Similar to the situation with subprime loans, the prime-lending crisis will involve an imbalance in supply-demand dynamics. The difference is the catalyst’s trajectory. Subprime loans ultimately blew up because too many people couldn’t afford their homes. In the prime-lending crisis, too few people can afford their homes.

We’re already seeing the evidence of this rising dilemma. For instance, the average price of new homes sold has skyrocketed well past pre-recession highs. On the other hand, real earnings haven’t gained much traction. True, wages are up from a decade ago, but with rising commodity/energy prices and general cost of living expenses, American families are increasingly behind the eight-ball.

This situation necessarily means that the bulk of current real-estate prices originate from sources other than average economic activity. What I mean is that people aren’t going to a nine-to-five office job, and saving up for a home. No, the housing market reflects that only the very affluent can participate in the buying spree.

 

Prime-lending Crisis will Trickle Down to Everyone

For now, the coming prime-lending crisis hides itself from public view because of distorted economic statistics. For instance, most people focus on the multi-year low unemployment rate. What they should assess is the labor participation rate, which has dangerously fallen to unfathomable lows.
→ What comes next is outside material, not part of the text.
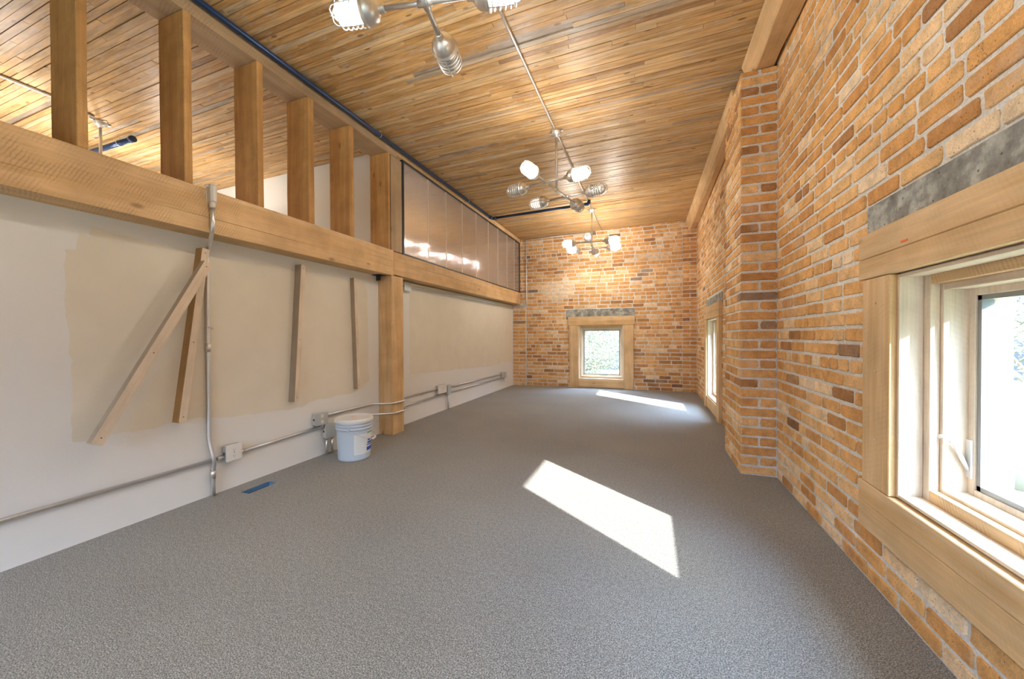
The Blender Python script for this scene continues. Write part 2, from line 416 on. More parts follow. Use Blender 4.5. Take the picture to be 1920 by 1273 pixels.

It also helps that – if you’ll excuse my language – we live in a bullsh-t economy. Today, you can make more money broadcasting yourself playing video games than doing something productive. And if you think I’m joking, check out YouTube, and search for “racing simulators.”

Not only will people pay you money to play video games, you can also achieve corporate sponsors.

Moreover, we’re so dismissive about prior generations’ accomplishments and achievements. I can’t recall how many times I’ve encountered Millennials and Gen-Z types who promise the world, but can’t deliver dirt. It’s remarkable that we’re still standing. But these are the folks that will lead our society.

Put another way, we suffer from an upside-demographic crisis. At least with subprime loans, brokers advantaged lesser-educated people. As the old saying goes, there’s a sucker born every minute.

But in the prime-lending crisis, we will only have a few people that can afford to live reasonably-comfortable lives. And these, as I mentioned, are not the best and the brightest. Instead, they’re the arrogant and the useless.

Such an unsustainable demographic balance will correct itself fiercely sooner or later.